The next heist is to get Eva a birthday gift, and you get the sense that the heist itself is the real gift. This whole criminal enterprise seems like part of an elaborate sex game, but then you probably guessed that from the gimp suit. Diabolik’s relationship with Eva is surprisingly romantic. They are one of very few movie couples that start their film in love and remain in love for its entirety. They’re passionate, they enjoy each other’s company, and they’re true partners who trust and respect each other. The movie captures some of the intoxicating narcissism of being in love. The feeling that the two of you are the only people in the world who really exist.
Bava’s approach is to imitate the comics by creating carefully composed images and then cutting all the nonsense that comes between them. It gives the film a distinct rhythm and a heightened sense of unreality, keeps everything just a bit off balance. There’s a real anarchic glee to the lack of structure here. Diabolik does what he wants. He crashes the police chief’s press conference and releases laughing gas. And that’s it. No profit, just thought it would be funny. Later he blows up the whole country’s tax records, beating Brad Pitt by three decades. Again this is just for fun. When a mobster threatens to throw him off an airplane, he grabs the man and jumps and the plane explodes behind him, because all vehicles explode when Diabolik exits them. He interrogates the man in freefall, the mobster begging him to pull his parachute the whole time. Diabolik seems unaware of the concept of mortality.
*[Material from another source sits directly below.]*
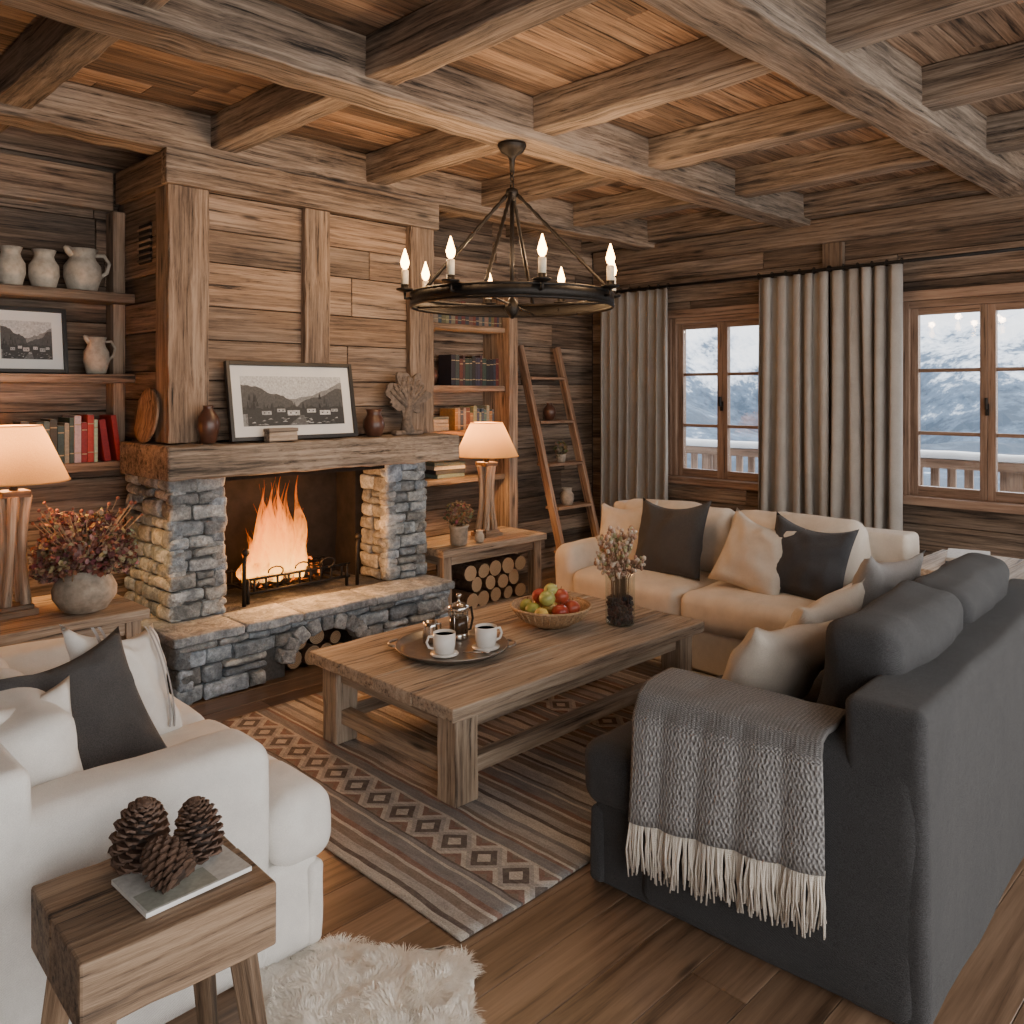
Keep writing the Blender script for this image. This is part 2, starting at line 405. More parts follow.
mb = MB('wall_fireplace'); mb.box(DARK, X0, WX+.15, WY+.03, WY+.1, 0, ZC)
board_run(mb, W_WALL, X0, WX, 0, ZC, 17, lambda a, b, z, w: mb.box(W_WALL, a, b, WY, WY+.03, z, w, axis=0))
mb.done(.003, 1)

WINS = ((3.30, 4.28), (1.20, 2.30)); WZ0, WZ1 = .83, 2.25
mb = MB('wall_window'); 
def wp(a, b, z, w): mb.box(W_WALL, WX, WX+.03, a, b, z, w, axis=1)
def wc(a, b, z, w): mb.box(DARK, WX+.03, WX+.16, a, b, z, w, axis=1)
for a, b, z, w, n_ in ((Y0, WY, 0, WZ0, 4), (Y0, WY, WZ1, ZC, 5), (Y0, WINS[1][0], WZ0, WZ1, 7), (WINS[1][1], WINS[0][0], WZ0, WZ1, 7), (WINS[0][1], WY, WZ0, WZ1, 7)):
    wc(a, b, z, w); board_run(mb, W_WALL, a, b, z, w, n_, wp)
mb.done(.003, 1)
mb = MB('wall_left'); mb.box(DARK, X0-.1, X0-.03, Y0, WY, 0, ZC)
board_run(mb, W_WALL, Y0, WY, 0, ZC, 15, lambda a, b, z, w: mb.box(W_WALL, X0-.03, X0, a, b, z, w, axis=1))
mb.done(.003, 1)

mb = MB('trim_1')
mb.box(W_POST, X0, 1.83, WY-.07, WY, 2.66, 2.885, jit=.003, seg=10)
mb.box(W_POST, 4.96, WX-.07, WY-.06, WY, 2.70, 2.885, jit=.003, seg=8)
mb.done(.006)
mb = MB('trim_2')
mb.box(W_POST, WX-.06, WX, Y0, WY-.06, 2.74, 2.93, jit=.003, seg=14, tint=.3)
mb.box(W_POST, WX-.05, WX, 2.72, 2.88, 0, 2.739, jit=.003, seg=8)
mb.box(W_POST, WX-.05, WX, -.3, -.14, 0, 2.739, jit=.003, seg=8)
mb.done(.006)
mb = MB('baseboard_window'); mb.box(W_POST, WX-.025, WX, Y0, 2.71, 0, .13); mb.box(W_POST, WX-.025, WX, 2.89, WY, 0, .13); mb.done(.004)
mb = MB('baseboard_fireplace'); mb.box(W_POST, X0, 1.75, WY-.025, WY, 0, .13); mb.box(W_POST, 4.97, WX-.03, WY-.025, WY, 0, .13); mb.done(.004)

for i, (a, b) in enumerate(WINS):
    mb = MB('window_%d' % (i+1)); F = .05
    xa, xb = WX-.02, WX+.13; e_ = .001
    mb.box(W_WIN, xa, xb, a+e_, a+F, WZ0+.03, WZ1-e_); mb.box(W_WIN, xa, xb, b-F, b-e_, WZ0+.03, WZ1-e_)
    mb.box(W_WIN, xa, xb, a+F+e_, b-F-e_, WZ1-F, WZ1-e_); mb.box(W_WIN, xa-.06, xb, a-.06, b+.06, WZ0-.03, WZ0+.029)
    mb.box(W_WIN, xa-.025, xa-.001, a-.06, a+.012, WZ0+.03, WZ1); mb.box(W_WIN, xa-.025, xa-.001, b-.012, b+.06, WZ0+.03, WZ1); mb.box(W_WIN, xa-.025, xa-.001, a-.06, b+.06, WZ1+e_, WZ1+.07)
    mb.box(W_WIN, xa, WX-.001, a-.05, b+.05, WZ1+.001, WZ1+.06)
    mid = (a+b)/2
    for p, q in ((a+F, mid), (mid, b-F)):
        z0, z1 = WZ0+.03, WZ1-F; x_, y_ = WX+.02, WX+.07; s_ = .048; p += e_; q -= e_
        mb.box(W_WIN, x_, y_, p, p+s_, z0, z1-e_); mb.box(W_WIN, x_, y_, q-s_, q, z0, z1-e_)
        mb.box(W_WIN, x_+.001, y_-.001, p+s_, q-s_, z0, z0+s_+.02); mb.box(W_WIN, x_+.001, y_-.001, p+s_, q-s_, z1-s_, z1-e_)
        for k in (1, 2):
            zc = z0+(z1-z0)*k/3; mb.box(W_WIN, x_+.01, y_-.01, p+s_, q-s_, zc-.013, zc+.013)
        mb.box(PANE, WX+.043, WX+.047, p+s_, q-s_, z0+s_, z1-s_)
    mb.box(IRONB, WX-.0, WX+.02, mid-.010, mid+.010, 1.44, 1.52); mb.box(IRONB, WX-.03, WX-.0, mid-.007, mid+.007, 1.48, 1.56)
    mb.done(.003)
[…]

At one point, Diabolik is being chased up a tower and he runs past a catapult, and I can’t tell you the last time a movie made me this outright giddy. The police bust through the door just as he’s launching himself off the catapult, and they still shoot at him and then rush down the tower to arrest his corpse. These cops know what world they live in. And a man catapulting himself off a 200-foot tower onto the jagged rocks below with no parachute is not a suicide if that man is Diabolik, because gravity knows better than to get on Diabolik’s bad side. Ah! But he has not catapulted himself to sure and sudden death! He has simply removed his clothes, put them on a lifelike dummy of himself (of course this guy carries an inflatable sex doll modeled after himself) and escapes down the tower in the nude. When he finally gets cornered he escapes by simply dying and returning to life later during his autopsy.
Diabolik works on Roadrunner rules. He’s an unbeatable trickster god. It isn’t just that he wins, it’s that he wins so completely and effortlessly that anyone who challenges him seems like a fool. It’s both the biggest pleasure and biggest weakness of this movie. It will try to set up a plot, say the police making a deal with a mobster to kill Diabolik, and then two scenes later the mobster will be dead and Diabolik will be destabilizing the global economy just for shits and giggles. He’s no more interested in succumbing to the schemes of the screenwriter than he is to the schemes of the police.
The film ends in the only way it could end. Diabolik has encased himself in gold and been apprehended by the police who are displaying him as a corpse statue. Eva shows up to mourn him, but he’s not dead! and he communicates an escape plan entirely with his eyebrows. He then winks at the camera and laughs maniacally as we fade to black.